Em Army of the Dead, Snyder reconhece o impacto que sua versão de Madrugada dos Mortos teve para os zumbis no começo dos anos 2000 - especialmente para os videogames, bebendo da estética saturada, equipamentos improvisados e inimigos variados -, mas também soa como uma obra perdida daquela época, com regras muito bem estabelecidas e personagens previsíveis. As prévias dão uma ideia de uma jornada mais absurda do que realmente entrega, mas isso não diminui seu peso. O lado blockbuster do subgênero, vivo por títulos esporádicos como um Guerra Mundial Z (2013) ou um Invasão Zumbi (2016), anda tão estagnado que ver algo básico, mas muito bem conduzido, caí como uma luva para os fãs sedentos por sangue, tripas e matanças criativas.

O que faz o filme funcionar tão bem é o carisma de seu elenco. Mesmo sem um pingo de desenvolvimento decente, cada membro da equipe traz algo marcante, e a química entre eles é um destaque por si só, como a parceria entre Scott (Bautista) e Cruz (Ana de la Reguera), ou a inusitada amizade entre o badass Van (Omari Hardwick) e Dieter (Matthias Schweighöfer), especialista em arrombar cofres.

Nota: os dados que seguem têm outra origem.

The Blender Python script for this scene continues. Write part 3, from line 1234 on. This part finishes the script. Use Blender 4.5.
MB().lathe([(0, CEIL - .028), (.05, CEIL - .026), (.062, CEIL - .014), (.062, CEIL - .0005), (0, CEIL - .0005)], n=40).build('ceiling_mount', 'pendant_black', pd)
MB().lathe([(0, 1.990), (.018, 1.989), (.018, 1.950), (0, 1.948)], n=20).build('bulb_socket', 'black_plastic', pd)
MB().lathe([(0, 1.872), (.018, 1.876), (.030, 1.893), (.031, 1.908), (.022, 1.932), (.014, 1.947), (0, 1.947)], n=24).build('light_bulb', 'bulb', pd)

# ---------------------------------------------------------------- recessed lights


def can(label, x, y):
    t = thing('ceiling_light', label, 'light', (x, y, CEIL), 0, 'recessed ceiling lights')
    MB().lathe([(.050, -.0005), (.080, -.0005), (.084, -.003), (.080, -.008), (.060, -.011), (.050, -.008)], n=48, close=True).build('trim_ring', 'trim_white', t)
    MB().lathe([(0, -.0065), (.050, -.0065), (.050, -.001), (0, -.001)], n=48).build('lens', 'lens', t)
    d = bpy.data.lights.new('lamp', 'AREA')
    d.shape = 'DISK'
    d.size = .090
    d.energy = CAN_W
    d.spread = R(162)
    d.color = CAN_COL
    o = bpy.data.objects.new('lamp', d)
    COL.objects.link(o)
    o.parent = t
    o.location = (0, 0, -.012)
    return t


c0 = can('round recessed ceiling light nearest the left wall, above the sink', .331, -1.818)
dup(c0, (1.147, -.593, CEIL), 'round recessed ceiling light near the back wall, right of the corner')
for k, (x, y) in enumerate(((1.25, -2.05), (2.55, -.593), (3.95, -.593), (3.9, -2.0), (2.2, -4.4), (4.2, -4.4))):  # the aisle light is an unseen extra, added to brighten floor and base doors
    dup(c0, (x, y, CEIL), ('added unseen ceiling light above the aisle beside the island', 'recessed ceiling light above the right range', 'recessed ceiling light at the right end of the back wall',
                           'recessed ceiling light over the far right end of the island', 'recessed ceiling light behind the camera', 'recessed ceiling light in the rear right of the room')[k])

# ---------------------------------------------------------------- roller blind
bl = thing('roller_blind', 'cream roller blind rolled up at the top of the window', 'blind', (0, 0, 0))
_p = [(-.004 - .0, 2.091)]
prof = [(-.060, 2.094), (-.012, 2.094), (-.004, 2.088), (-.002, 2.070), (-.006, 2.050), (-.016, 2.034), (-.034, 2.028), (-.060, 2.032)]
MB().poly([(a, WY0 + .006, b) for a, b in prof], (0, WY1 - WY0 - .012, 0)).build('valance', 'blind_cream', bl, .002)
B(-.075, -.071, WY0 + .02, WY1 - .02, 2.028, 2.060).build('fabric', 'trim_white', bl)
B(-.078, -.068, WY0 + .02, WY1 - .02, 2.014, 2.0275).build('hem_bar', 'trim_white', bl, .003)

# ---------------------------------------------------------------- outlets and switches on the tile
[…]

Até os mais secundários brilham, como a Coiote (Nora Arnezeder), que guia o grupo pelo mundo dos mortos, ou então a sarcástica Peters, pilota de helicóptero vivida por Tig Notaro - atriz que foi adição de última hora à produção, mas rouba a cena sempre que dá as caras.

Dave Bautista em Army of the Dead
Imagem: observer.com

O elenco merece o reconhecimento especialmente por conseguir criar personagens tão divertidos em cima de um roteiro bastante questionável. A trama é convincente, mas os diálogos são terríveis: excessivamente expositivos e bregas, porém não de um jeito irônico. Há muitos bons momentos de humor que surgem ao longo da obra, mas raramente os risos vêm das piadas intencionais. Os primeiros 40 minutos do longa, que servem apenas para preparar o terreno, são um verdadeiro teste de resistência. Felizmente, quando as coisas engatam, Army of the Dead conquista, e muito se dá pela ótima direção. O que Zack Snyder deixa a desejar como roteirista, ele compensa por trás das câmeras.

Em eventos de divulgação, o diretor enfatizou que o longa não se trata só de horror, mas sim uma mistura de gêneros. O filme segue essa ideia à risca, e mostra influência tanto de Romero, quanto Fuga de Nova York (1981), de John Carpenter. Transitar entre ação e terror não é tarefa fácil, mas o cineasta se mostra flexível. Um momento em que o grupo precisa passar uma cozinha infestada de mortos começa repleta de tensão, e é conduzida de forma sufocante e claustrofóbica quando os soldados tentam encontrar o caminho em meio à escuridão. Eventualmente, as coisas dão errado, e a cena vai do silêncio ao caos, com tiroteio, fuga e traição e boas coreografias de porradaria. É um pouco surpreendente que Snyder consiga alternar o tom de forma tão fluida, especialmente acumulando funções nos bastidores. Isso, porém, tem um preço.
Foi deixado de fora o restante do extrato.